▶ _Stored data_

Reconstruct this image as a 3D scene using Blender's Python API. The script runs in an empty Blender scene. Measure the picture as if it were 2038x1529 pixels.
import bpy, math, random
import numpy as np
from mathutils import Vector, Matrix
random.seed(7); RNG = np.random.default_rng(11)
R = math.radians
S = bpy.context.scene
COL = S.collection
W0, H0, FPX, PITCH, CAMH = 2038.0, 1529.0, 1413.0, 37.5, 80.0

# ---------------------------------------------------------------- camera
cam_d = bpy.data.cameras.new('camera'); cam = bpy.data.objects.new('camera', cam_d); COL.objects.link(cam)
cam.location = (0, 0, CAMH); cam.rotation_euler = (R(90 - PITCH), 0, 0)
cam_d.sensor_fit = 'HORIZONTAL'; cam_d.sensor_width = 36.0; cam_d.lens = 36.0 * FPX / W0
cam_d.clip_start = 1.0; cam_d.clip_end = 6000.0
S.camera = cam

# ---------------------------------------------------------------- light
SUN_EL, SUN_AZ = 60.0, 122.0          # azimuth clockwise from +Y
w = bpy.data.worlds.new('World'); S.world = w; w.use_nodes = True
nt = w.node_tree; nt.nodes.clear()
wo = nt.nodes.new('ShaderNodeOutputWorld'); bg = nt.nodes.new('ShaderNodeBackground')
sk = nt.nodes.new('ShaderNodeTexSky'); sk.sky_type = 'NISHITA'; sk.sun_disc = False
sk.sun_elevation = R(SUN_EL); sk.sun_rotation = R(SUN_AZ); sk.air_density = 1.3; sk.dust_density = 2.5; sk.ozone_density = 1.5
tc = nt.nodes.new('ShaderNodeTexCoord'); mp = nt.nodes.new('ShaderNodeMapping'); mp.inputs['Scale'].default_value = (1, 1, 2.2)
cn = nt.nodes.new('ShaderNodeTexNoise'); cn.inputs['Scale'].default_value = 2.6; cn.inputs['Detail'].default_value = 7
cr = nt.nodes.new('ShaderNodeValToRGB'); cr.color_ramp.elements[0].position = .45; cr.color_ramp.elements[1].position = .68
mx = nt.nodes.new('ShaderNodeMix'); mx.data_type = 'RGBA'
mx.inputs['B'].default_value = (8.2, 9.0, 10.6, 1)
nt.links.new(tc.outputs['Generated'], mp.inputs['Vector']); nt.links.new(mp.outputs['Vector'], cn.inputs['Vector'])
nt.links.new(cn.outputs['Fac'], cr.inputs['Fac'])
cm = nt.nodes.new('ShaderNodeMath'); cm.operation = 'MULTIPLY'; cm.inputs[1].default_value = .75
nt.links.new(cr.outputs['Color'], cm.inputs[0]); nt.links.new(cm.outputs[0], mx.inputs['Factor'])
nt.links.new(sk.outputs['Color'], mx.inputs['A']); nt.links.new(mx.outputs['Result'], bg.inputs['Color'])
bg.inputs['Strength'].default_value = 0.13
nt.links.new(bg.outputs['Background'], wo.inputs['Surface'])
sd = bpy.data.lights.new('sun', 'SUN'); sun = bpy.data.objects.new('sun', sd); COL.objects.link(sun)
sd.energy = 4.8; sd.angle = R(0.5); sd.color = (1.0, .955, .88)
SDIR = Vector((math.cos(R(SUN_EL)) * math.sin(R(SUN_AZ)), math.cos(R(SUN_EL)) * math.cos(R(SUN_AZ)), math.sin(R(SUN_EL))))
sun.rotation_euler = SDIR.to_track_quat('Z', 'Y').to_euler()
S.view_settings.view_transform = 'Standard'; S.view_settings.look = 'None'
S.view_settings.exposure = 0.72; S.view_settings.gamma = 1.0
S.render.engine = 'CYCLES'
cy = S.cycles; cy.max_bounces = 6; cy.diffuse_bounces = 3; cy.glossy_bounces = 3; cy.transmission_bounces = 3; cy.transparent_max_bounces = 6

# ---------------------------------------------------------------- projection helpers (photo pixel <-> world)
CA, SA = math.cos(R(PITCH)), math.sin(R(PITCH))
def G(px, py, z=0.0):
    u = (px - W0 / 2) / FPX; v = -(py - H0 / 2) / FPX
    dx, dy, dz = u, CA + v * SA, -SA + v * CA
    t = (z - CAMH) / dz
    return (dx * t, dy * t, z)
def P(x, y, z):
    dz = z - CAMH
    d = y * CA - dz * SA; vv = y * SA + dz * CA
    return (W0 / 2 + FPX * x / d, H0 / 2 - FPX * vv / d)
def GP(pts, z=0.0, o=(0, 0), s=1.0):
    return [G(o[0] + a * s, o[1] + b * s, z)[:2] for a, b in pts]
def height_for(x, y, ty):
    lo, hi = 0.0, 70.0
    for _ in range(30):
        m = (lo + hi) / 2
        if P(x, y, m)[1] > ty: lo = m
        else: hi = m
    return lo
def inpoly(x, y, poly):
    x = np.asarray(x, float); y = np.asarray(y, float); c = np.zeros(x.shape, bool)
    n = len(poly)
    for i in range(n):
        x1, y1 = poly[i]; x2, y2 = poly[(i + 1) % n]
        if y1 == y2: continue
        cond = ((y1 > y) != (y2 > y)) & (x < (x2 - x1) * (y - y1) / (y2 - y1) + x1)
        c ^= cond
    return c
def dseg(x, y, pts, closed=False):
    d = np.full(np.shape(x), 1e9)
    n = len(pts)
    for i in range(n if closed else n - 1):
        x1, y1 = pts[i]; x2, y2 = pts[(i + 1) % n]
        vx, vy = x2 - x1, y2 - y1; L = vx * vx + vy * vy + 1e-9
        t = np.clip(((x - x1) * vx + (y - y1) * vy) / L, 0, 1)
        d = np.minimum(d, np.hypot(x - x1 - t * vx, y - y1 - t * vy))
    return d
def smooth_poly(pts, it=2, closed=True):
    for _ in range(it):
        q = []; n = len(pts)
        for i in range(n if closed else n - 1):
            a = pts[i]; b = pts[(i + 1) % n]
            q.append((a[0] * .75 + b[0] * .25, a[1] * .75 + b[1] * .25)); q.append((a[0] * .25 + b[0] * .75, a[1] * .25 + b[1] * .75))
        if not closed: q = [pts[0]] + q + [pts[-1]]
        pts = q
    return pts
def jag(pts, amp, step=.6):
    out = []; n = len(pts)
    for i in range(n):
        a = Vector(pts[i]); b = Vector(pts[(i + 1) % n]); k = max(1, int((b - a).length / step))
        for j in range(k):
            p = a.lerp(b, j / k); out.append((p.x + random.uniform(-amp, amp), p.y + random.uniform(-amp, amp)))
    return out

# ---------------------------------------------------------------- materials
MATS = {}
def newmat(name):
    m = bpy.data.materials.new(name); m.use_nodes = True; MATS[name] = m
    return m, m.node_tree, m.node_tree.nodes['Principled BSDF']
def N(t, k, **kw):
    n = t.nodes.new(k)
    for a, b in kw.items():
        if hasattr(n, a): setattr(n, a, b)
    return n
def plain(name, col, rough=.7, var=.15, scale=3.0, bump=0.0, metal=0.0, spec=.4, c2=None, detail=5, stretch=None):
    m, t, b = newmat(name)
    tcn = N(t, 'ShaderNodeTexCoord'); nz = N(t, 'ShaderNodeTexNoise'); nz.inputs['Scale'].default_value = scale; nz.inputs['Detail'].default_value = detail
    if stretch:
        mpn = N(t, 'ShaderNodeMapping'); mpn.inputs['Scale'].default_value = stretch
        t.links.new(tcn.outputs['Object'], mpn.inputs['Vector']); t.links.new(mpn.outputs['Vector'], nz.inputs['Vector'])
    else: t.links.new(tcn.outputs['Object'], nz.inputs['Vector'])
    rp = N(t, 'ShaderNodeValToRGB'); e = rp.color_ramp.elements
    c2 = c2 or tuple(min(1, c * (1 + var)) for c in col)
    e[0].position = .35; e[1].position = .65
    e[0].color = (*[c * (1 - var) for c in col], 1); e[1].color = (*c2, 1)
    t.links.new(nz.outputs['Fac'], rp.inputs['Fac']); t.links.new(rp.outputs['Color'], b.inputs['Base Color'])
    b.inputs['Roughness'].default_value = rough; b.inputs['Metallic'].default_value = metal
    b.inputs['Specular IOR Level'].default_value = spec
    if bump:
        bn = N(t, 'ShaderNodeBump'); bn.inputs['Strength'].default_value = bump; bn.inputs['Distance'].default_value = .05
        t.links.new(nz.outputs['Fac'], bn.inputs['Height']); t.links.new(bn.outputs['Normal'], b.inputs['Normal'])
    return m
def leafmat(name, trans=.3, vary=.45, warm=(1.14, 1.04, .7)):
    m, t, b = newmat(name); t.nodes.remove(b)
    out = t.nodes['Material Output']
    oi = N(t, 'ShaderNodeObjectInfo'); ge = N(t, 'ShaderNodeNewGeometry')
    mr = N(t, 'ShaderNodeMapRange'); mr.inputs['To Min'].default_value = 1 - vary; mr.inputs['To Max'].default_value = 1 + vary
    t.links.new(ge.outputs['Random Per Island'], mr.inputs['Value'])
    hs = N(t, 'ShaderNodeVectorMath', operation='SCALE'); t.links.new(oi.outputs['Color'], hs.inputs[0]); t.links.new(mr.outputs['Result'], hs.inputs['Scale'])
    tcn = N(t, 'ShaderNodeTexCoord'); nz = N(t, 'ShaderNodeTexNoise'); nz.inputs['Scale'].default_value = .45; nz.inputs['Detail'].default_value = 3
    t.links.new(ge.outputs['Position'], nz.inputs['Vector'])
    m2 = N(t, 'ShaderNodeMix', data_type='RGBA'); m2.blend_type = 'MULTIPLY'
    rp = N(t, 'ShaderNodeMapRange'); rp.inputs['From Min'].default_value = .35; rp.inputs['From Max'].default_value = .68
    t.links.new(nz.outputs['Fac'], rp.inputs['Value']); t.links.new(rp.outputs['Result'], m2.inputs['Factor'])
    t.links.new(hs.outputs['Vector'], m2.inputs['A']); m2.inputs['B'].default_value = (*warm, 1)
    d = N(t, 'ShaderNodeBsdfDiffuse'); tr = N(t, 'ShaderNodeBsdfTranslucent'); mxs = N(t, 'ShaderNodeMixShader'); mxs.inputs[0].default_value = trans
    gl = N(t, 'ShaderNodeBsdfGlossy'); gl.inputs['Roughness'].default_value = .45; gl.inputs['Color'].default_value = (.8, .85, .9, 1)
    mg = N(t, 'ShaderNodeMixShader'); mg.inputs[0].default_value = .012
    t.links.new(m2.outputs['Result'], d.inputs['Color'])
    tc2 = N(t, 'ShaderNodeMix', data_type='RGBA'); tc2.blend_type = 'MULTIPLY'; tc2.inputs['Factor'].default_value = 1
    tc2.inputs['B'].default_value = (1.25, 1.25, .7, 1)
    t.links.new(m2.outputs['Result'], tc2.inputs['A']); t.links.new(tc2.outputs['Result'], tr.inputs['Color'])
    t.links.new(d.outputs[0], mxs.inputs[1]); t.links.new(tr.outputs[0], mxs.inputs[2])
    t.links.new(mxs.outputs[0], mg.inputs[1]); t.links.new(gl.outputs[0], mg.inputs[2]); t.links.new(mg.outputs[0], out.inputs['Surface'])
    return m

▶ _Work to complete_
Your task is to quote the lines above, beginning with the first and ending with the one that holds "W0, H0, FPX, PITCH, CAMH".

▶ _Full solution_
Reconstruct this image as a 3D scene using Blender's Python API. The script runs in an empty Blender scene. Measure the picture as if it were 2038x1529 pixels.
import bpy, math, random
import numpy as np
from mathutils import Vector, Matrix
random.seed(7); RNG = np.random.default_rng(11)
R = math.radians
S = bpy.context.scene
COL = S.collection
W0, H0, FPX, PITCH, CAMH = 2038.0, 1529.0, 1413.0, 37.5, 80.0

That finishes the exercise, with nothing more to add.